**Required task**
Please output the data below exactly as given, starting at its first line and stopping after the line that contains "F, H, CX, YH".

**Dataset section**

# # #

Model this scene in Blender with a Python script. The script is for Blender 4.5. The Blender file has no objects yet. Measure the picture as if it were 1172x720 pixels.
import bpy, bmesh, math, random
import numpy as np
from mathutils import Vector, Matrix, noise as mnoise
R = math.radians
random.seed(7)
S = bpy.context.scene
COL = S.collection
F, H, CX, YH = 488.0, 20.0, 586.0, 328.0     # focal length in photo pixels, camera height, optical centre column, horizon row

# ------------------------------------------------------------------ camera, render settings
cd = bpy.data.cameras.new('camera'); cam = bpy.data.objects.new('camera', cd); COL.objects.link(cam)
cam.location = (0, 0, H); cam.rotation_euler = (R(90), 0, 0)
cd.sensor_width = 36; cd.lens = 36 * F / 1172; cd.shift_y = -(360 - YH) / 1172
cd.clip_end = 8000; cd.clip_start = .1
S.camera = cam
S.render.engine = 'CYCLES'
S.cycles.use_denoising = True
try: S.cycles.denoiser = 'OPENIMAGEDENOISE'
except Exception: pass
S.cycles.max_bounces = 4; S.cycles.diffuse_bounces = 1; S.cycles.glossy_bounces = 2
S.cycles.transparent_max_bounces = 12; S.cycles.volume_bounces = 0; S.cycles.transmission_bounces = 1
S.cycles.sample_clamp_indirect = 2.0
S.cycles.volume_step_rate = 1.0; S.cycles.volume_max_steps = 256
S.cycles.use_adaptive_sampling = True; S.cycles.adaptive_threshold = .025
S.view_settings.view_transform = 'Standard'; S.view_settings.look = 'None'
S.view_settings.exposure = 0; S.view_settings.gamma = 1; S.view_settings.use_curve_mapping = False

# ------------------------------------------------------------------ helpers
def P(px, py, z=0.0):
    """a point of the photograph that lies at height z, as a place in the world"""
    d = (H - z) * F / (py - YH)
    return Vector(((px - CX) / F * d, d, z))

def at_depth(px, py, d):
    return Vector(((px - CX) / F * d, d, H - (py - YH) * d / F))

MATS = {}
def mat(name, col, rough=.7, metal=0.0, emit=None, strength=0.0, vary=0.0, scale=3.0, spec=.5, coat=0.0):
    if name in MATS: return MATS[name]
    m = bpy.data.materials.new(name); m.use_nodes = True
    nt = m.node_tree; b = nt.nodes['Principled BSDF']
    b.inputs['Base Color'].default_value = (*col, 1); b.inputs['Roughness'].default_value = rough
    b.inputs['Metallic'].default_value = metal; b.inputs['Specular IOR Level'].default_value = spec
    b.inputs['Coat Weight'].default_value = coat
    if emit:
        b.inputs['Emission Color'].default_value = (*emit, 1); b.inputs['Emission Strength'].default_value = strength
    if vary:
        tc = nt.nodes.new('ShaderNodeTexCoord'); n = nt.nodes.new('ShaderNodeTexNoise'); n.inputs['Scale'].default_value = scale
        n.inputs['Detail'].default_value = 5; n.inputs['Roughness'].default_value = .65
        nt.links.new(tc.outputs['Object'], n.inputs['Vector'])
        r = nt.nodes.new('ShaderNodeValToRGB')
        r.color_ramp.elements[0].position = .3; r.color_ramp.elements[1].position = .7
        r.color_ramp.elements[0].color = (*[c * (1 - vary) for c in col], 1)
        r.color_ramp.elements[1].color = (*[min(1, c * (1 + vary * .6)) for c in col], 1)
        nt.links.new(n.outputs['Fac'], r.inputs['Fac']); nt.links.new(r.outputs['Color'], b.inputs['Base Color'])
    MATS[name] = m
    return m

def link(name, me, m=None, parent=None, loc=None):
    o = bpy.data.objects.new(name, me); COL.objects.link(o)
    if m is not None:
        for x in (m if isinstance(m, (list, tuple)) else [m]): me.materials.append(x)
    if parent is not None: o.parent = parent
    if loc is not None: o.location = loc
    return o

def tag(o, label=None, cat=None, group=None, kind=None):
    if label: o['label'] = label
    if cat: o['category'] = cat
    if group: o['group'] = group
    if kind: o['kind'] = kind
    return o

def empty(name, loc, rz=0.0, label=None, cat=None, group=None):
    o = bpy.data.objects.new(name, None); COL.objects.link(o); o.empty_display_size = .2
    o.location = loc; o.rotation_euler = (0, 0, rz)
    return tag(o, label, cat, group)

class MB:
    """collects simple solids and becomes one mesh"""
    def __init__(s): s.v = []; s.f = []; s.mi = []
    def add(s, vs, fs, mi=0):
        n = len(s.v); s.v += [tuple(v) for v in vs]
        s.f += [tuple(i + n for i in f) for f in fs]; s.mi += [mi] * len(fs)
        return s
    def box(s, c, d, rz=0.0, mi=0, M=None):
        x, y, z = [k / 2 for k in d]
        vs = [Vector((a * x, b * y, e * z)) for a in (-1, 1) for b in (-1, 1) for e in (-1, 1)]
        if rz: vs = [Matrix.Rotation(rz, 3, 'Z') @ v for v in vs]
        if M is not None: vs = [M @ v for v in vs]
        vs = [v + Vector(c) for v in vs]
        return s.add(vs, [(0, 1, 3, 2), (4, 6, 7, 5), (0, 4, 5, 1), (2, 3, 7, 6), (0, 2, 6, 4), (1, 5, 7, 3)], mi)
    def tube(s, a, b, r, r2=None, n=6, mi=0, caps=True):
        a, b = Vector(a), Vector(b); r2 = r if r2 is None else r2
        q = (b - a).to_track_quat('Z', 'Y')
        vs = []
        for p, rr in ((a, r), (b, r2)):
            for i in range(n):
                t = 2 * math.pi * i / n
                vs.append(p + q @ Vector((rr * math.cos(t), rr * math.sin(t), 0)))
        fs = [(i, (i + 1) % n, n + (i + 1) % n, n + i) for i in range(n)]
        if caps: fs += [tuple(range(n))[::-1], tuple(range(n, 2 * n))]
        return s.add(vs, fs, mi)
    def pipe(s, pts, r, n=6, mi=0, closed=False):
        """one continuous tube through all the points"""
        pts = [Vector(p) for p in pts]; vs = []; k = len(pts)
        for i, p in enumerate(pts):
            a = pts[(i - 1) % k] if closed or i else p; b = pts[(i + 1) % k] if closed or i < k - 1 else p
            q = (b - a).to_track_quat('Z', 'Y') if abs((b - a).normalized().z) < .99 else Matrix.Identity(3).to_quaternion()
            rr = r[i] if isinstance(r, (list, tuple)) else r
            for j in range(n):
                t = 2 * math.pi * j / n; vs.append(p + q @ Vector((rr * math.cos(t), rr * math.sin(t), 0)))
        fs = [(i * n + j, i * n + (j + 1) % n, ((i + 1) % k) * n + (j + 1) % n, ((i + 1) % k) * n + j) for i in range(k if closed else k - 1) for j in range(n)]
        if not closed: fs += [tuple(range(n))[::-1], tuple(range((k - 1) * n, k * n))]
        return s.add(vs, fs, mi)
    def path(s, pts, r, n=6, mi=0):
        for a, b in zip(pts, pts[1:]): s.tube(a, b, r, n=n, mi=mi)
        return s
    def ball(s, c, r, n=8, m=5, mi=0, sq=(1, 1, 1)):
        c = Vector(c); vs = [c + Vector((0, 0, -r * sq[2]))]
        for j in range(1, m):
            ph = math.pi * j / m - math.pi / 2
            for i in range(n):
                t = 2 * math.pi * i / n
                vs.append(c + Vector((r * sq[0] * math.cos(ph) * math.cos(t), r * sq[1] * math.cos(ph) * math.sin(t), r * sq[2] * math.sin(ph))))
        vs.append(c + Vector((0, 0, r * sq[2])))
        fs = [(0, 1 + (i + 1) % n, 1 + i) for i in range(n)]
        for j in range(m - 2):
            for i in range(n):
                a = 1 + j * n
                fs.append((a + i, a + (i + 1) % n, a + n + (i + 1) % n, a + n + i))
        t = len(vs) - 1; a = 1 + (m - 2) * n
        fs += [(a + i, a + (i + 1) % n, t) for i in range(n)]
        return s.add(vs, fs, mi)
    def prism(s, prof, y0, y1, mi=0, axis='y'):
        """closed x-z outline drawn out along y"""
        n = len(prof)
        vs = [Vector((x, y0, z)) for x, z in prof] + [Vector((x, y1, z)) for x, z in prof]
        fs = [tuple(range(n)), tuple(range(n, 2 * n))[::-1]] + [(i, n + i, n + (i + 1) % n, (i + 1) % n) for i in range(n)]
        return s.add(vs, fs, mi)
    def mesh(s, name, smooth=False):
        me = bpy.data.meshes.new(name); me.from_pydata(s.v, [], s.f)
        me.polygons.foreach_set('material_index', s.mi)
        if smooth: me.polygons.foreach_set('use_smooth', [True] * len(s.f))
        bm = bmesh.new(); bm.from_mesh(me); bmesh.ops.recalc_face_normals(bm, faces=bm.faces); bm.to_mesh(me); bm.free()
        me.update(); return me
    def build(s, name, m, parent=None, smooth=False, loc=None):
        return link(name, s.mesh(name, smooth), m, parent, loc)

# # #

**The reply**
Model this scene in Blender with a Python script. The script is for Blender 4.5. The Blender file has no objects yet. Measure the picture as if it were 1172x720 pixels.
import bpy, bmesh, math, random
import numpy as np
from mathutils import Vector, Matrix, noise as mnoise
R = math.radians
random.seed(7)
S = bpy.context.scene
COL = S.collection
F, H, CX, YH = 488.0, 20.0, 586.0, 328.0     # focal length in photo pixels, camera height, optical centre column, horizon row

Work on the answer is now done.